======== Material ========

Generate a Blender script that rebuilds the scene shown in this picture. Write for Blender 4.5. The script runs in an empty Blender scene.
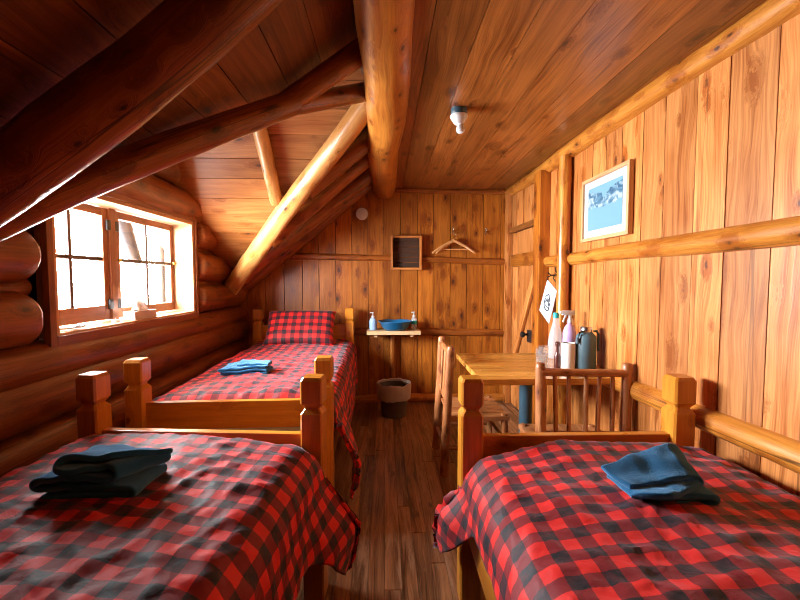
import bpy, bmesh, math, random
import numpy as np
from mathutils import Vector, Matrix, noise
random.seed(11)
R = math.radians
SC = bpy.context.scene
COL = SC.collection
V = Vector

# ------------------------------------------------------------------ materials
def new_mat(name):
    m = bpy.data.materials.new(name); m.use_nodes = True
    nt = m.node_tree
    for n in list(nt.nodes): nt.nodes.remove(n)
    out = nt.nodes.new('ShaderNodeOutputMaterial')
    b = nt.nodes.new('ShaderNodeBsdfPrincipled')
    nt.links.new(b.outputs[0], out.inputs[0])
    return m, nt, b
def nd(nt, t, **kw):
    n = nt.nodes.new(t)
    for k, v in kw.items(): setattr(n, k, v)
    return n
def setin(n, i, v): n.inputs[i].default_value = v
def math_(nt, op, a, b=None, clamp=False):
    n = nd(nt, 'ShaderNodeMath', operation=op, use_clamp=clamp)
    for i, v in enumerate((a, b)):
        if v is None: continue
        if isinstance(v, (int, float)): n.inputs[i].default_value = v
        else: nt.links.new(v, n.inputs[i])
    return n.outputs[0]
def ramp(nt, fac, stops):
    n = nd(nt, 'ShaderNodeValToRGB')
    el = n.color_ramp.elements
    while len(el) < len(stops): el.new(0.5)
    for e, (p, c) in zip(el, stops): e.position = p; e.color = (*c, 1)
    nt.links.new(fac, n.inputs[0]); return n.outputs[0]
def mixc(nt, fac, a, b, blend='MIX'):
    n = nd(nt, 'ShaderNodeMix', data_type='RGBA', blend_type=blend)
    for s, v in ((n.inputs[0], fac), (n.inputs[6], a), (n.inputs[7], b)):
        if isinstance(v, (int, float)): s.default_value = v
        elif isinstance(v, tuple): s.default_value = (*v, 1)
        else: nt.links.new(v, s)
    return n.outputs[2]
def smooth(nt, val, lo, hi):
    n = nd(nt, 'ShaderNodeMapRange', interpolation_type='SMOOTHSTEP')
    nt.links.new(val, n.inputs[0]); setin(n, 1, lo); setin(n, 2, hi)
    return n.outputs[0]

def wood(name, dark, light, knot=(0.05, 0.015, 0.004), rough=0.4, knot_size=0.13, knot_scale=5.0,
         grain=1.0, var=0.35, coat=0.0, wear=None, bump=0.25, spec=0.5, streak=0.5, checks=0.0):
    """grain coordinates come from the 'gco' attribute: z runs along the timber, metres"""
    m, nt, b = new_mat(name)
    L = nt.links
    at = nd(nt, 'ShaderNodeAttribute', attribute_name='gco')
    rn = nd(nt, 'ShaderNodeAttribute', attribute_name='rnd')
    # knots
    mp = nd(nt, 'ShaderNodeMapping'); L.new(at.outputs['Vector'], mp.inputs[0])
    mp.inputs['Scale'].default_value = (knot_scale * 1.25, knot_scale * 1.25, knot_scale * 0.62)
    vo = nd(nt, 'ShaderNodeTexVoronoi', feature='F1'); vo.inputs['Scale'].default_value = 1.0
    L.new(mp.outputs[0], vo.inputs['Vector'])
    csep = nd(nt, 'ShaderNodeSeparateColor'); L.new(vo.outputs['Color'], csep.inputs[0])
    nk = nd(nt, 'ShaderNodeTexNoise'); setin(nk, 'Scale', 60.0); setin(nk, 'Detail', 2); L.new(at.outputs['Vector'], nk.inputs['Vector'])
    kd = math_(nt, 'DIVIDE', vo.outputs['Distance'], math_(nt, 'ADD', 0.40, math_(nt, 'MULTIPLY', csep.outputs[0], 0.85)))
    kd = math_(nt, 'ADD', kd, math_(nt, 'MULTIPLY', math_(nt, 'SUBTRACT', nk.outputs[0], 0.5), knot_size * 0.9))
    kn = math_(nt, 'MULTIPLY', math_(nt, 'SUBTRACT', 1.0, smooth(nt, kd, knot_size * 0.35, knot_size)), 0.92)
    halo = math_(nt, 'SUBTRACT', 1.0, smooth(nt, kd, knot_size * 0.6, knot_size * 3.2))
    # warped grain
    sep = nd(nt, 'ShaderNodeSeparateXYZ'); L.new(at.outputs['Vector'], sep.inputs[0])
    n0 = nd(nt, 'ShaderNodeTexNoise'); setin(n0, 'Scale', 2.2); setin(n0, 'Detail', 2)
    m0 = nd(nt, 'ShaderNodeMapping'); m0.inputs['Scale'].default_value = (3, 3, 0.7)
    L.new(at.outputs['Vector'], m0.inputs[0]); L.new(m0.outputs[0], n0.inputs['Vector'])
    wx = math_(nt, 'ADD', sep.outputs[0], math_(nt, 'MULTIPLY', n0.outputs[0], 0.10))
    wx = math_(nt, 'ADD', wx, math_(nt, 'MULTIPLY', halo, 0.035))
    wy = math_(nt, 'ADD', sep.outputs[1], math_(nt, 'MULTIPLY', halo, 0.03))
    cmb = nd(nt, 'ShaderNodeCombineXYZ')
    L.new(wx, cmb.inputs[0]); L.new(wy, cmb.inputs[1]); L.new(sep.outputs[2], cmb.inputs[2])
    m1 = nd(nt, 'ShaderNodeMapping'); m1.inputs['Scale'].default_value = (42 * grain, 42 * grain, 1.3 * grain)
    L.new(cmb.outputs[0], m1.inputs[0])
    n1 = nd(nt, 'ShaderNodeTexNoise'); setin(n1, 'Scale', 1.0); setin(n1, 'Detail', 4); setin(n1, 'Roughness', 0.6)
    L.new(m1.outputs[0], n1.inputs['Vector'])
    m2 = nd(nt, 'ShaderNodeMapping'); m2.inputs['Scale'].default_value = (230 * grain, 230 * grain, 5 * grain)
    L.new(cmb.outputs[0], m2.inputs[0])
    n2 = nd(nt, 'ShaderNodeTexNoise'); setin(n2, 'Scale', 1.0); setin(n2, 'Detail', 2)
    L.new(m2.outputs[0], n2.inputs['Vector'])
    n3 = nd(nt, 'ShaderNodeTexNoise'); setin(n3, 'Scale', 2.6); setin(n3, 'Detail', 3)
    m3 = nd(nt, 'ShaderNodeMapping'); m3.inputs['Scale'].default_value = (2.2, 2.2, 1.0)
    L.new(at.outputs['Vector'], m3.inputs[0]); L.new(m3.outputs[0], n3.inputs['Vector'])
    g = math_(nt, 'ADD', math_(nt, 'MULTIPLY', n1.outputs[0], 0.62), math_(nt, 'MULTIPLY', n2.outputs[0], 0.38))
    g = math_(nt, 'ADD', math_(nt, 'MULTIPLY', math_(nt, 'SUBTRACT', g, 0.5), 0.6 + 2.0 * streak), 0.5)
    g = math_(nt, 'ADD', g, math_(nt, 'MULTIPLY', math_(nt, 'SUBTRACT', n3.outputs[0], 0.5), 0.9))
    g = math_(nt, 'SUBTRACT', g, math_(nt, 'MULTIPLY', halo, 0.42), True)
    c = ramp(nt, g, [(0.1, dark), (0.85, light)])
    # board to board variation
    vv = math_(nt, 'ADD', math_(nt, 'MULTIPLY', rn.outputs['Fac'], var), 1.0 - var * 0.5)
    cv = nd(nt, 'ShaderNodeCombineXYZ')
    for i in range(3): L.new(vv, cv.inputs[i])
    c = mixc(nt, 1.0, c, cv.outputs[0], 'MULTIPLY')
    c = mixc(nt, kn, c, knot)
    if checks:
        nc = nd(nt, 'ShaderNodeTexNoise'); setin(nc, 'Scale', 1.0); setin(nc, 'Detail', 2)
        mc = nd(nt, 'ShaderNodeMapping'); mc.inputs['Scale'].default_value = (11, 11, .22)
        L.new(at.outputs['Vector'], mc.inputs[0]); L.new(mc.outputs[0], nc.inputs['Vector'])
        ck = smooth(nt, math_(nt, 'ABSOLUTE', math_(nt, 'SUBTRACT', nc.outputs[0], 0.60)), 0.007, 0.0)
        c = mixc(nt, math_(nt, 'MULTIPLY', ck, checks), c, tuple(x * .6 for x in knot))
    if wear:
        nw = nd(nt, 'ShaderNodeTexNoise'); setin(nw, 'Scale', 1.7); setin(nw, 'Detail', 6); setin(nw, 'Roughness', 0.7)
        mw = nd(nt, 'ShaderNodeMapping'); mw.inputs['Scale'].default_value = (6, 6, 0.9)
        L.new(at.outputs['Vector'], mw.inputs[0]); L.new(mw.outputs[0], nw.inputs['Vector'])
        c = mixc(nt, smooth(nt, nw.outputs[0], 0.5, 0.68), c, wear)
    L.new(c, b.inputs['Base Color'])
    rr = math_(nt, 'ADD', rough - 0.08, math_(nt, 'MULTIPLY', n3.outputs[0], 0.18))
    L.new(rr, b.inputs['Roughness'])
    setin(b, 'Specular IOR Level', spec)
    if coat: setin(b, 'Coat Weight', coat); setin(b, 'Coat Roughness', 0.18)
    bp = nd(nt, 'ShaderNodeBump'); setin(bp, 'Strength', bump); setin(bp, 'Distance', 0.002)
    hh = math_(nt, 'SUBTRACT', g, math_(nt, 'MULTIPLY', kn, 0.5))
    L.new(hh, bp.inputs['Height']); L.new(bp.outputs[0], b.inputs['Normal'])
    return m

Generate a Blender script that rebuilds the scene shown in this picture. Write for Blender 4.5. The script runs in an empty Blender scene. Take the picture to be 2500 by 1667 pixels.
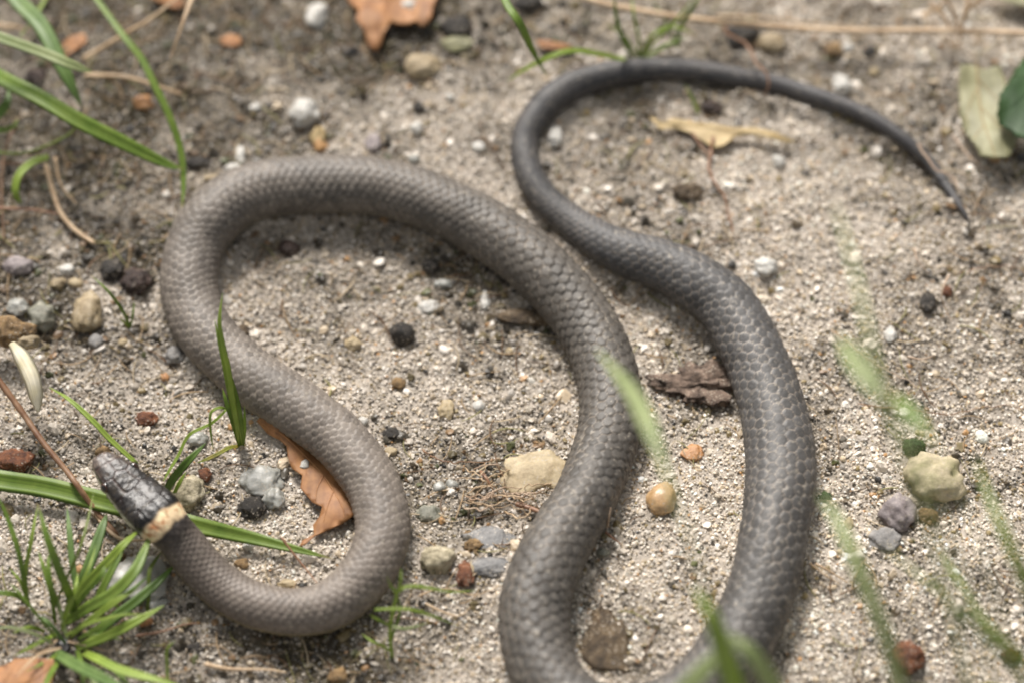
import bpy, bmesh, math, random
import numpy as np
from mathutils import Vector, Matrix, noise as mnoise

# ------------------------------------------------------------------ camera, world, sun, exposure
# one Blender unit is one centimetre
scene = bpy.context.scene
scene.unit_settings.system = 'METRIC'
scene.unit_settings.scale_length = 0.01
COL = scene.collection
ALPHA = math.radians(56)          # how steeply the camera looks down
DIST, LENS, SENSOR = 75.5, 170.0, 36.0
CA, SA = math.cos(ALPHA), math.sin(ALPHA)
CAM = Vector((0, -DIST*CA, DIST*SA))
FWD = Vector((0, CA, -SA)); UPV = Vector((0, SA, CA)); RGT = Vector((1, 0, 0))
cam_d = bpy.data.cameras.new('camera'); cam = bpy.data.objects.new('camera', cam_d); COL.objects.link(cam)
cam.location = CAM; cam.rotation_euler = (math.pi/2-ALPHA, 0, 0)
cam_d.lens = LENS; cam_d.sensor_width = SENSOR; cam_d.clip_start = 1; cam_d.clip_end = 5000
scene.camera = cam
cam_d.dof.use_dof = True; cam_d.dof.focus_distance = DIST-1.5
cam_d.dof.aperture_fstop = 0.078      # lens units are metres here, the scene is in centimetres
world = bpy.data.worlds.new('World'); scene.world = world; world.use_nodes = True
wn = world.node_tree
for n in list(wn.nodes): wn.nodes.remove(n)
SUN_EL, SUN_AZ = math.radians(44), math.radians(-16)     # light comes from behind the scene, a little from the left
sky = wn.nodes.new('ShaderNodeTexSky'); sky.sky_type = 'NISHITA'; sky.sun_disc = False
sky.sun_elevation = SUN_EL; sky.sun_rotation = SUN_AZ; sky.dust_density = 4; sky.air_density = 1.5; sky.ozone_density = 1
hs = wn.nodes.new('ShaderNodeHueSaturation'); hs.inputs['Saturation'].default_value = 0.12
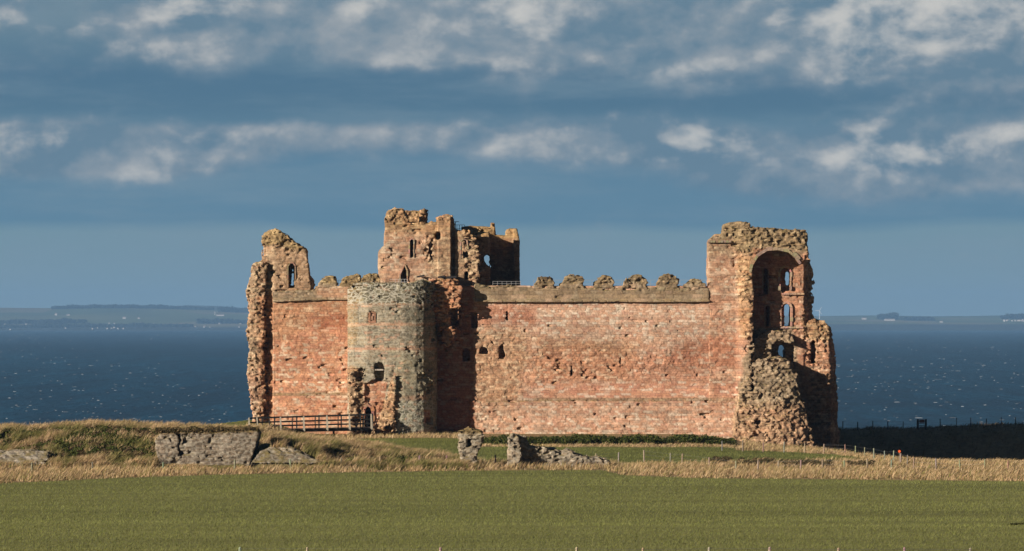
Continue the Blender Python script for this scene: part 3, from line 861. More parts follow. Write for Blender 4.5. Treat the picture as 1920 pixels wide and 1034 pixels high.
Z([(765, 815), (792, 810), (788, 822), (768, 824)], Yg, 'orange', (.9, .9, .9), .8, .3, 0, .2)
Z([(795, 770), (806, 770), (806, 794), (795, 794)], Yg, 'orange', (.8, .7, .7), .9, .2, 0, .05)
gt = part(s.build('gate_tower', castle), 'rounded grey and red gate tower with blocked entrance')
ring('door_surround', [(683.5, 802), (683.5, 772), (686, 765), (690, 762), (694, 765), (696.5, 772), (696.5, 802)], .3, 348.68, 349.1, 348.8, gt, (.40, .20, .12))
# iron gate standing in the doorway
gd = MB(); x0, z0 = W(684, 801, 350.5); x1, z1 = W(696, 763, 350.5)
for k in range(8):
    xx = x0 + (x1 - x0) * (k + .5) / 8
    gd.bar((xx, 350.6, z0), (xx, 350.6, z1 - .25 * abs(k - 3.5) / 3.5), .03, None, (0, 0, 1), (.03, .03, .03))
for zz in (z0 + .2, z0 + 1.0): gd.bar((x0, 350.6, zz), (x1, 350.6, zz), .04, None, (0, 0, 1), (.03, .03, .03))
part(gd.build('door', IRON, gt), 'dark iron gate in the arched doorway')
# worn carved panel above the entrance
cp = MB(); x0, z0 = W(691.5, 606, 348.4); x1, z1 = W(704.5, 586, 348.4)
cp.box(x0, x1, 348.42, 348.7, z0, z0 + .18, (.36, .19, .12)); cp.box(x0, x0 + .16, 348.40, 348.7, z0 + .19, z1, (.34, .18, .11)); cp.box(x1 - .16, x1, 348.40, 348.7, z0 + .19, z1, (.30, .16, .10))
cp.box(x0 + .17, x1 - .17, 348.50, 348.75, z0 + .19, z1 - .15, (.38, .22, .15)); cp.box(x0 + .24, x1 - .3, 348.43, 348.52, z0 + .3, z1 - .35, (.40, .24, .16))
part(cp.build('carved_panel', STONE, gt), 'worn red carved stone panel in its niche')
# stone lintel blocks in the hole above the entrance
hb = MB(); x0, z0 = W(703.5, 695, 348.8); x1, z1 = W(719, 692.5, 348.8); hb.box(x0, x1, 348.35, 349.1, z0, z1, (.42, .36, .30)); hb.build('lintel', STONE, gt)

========

Set down nothing but the lines from the one holding "by 1667 pixels." through the one holding "from mathutils import Vector, Matrix, noise as", both included, exactly as they appear; any picture is left out.

• Final answer:
Generate a Blender script that rebuilds the scene shown in this picture. Write for Blender 4.5. The script runs in an empty Blender scene. Take the picture to be 2500 by 1667 pixels.
import bpy, bmesh, math, random
import numpy as np
from mathutils import Vector, Matrix, noise as mnoise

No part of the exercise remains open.